I think it was very wise to dismiss the naturalization claims and the Fraga case as precedent to be used here. What lies before you is obviously proving the commonality of these cases and that there are bureaucratic inefficiencies that are slowing this process down. The one way to do that, as the judge almost suggested, is to get more people to join the plaintiff list and to ensure their cases have different backgrounds, classifications, etc. I also think that the plaintiff list should include as many as possible long suffering folks, perhaps 2001s and early 2002s. It will be however, exceedingly difficult to argue a class action, because they can prove that various subclassification drastically affect processing time. So, having long standing EB1s, EB2s might be a good argument against that.
I also think that USCIS will not have a problem in proving a lack of resources and sort of a compounding effect on the backlog. The thing to point out here would be the "reshuffling" of that queue, which can have absolutely no security application. In other words, prove that FIFO is not being utilized, perhaps in order to quash some of the applicant discontent by approving the new applications faster, therefore isolating a single group of applicants (2001-2002). By proving that the new applications are being approved in a "reasonable amounts of time", they can argue your class action point down as well. I think that it is reasonable to assume at this point that you will not be granted a class action.
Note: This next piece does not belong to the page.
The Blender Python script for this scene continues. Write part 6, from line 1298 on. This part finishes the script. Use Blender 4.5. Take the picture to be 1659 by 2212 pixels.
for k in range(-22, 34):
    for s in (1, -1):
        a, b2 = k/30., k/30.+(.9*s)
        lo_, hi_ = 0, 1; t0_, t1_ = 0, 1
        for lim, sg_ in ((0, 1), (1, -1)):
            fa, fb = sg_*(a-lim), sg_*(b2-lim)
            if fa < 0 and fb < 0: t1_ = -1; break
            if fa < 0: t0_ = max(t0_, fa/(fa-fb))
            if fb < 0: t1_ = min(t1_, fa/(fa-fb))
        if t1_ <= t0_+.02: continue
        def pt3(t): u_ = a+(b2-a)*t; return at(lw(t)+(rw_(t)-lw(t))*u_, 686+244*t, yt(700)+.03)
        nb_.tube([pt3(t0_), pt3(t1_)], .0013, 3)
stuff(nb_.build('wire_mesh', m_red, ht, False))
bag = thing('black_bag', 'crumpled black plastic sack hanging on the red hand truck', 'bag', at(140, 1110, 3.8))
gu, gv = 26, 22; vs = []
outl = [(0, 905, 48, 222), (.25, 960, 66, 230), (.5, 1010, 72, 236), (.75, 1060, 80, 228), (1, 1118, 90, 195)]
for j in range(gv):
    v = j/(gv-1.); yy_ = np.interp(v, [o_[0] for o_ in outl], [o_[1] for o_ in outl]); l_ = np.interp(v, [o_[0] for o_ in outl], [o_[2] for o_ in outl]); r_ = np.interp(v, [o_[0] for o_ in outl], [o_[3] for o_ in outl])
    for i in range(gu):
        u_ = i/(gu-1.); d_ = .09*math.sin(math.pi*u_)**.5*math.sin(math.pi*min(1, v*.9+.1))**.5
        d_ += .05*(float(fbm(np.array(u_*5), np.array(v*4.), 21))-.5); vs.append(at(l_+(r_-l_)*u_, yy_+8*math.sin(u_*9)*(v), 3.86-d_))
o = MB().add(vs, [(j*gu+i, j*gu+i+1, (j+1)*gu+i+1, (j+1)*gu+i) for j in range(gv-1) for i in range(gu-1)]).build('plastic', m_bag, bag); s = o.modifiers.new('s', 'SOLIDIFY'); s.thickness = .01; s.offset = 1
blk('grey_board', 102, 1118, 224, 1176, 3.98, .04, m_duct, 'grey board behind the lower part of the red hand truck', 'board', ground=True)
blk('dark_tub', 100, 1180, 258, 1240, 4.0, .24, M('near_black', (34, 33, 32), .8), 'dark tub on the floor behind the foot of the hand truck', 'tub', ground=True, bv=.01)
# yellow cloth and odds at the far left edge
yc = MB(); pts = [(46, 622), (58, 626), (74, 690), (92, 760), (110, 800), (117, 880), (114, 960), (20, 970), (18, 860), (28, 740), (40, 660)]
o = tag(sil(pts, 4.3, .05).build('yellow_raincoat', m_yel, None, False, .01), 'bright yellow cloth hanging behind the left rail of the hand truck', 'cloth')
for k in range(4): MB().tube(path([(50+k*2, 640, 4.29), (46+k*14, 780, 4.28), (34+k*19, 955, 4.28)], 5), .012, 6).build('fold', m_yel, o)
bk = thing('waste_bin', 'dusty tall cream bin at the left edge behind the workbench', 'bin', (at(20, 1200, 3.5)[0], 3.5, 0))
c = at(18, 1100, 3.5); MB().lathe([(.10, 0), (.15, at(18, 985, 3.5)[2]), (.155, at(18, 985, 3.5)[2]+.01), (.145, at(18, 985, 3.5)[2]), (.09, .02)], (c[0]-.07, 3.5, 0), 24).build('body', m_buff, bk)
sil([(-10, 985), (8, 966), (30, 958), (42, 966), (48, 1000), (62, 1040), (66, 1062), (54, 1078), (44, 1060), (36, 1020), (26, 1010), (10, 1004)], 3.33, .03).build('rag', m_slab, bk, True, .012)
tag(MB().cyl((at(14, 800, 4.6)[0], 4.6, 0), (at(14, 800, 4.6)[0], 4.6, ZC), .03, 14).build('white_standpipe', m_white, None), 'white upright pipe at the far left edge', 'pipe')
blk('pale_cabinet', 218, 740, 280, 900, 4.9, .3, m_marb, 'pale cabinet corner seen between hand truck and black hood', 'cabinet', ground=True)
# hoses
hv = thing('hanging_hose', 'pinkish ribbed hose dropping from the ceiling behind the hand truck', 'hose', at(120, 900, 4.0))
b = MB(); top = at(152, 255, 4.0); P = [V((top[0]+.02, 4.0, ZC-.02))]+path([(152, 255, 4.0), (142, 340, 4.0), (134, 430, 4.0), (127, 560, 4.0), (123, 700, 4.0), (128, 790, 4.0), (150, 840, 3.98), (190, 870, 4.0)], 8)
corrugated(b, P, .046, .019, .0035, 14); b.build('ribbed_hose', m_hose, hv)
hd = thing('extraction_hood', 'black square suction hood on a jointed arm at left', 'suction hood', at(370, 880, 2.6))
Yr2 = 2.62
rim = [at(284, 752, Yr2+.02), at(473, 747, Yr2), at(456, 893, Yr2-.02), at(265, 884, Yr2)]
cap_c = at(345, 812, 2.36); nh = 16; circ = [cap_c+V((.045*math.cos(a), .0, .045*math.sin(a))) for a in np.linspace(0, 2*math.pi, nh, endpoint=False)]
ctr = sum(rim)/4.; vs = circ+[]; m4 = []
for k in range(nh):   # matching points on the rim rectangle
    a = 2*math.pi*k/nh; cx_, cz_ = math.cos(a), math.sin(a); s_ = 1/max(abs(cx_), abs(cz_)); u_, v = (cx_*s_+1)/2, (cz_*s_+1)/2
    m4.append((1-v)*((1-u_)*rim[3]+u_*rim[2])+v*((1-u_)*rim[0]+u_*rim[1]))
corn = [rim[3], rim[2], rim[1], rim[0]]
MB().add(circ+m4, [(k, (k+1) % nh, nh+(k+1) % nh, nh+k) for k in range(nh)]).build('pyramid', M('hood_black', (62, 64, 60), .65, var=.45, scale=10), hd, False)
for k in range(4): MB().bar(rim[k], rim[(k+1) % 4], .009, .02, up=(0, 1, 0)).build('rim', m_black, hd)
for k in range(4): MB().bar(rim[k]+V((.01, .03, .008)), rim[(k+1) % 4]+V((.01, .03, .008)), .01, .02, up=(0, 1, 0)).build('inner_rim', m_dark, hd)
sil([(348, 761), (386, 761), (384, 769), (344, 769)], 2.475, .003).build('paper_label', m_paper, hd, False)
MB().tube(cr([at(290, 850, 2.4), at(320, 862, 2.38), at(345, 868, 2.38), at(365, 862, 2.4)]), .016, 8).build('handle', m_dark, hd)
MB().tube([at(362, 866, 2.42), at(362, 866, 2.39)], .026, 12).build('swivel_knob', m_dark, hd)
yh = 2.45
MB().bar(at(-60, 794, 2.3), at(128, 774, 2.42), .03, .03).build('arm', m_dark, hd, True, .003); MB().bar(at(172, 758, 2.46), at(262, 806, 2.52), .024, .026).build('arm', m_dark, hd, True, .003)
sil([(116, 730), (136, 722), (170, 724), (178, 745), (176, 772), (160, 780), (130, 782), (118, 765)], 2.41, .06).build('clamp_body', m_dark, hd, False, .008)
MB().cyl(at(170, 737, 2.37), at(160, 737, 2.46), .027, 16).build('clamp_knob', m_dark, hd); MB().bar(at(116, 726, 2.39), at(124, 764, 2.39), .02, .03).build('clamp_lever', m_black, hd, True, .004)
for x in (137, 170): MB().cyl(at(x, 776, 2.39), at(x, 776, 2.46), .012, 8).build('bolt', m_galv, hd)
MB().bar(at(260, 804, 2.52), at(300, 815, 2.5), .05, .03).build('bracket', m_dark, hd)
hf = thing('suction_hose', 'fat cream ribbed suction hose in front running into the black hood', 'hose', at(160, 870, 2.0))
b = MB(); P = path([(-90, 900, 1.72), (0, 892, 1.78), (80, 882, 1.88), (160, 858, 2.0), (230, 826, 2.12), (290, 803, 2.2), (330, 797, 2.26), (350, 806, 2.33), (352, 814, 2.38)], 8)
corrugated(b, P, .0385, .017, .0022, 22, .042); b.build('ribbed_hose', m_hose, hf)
The discovery process will also be a tough one because, again, per the judge, the government does not like these kinds of things. The process that is used is not public knowledge and for matters of national security, they might argue, cannot be divulged in its entirety. What the discover process should serve to do is, factually, prove that, due to lack of organization and proper priority, files are being processed out of order.
So, in summation, I don't know if the case is that strong. You might have a point that SOME cases take a long time, but they will argue that not ALL the cases are delayed.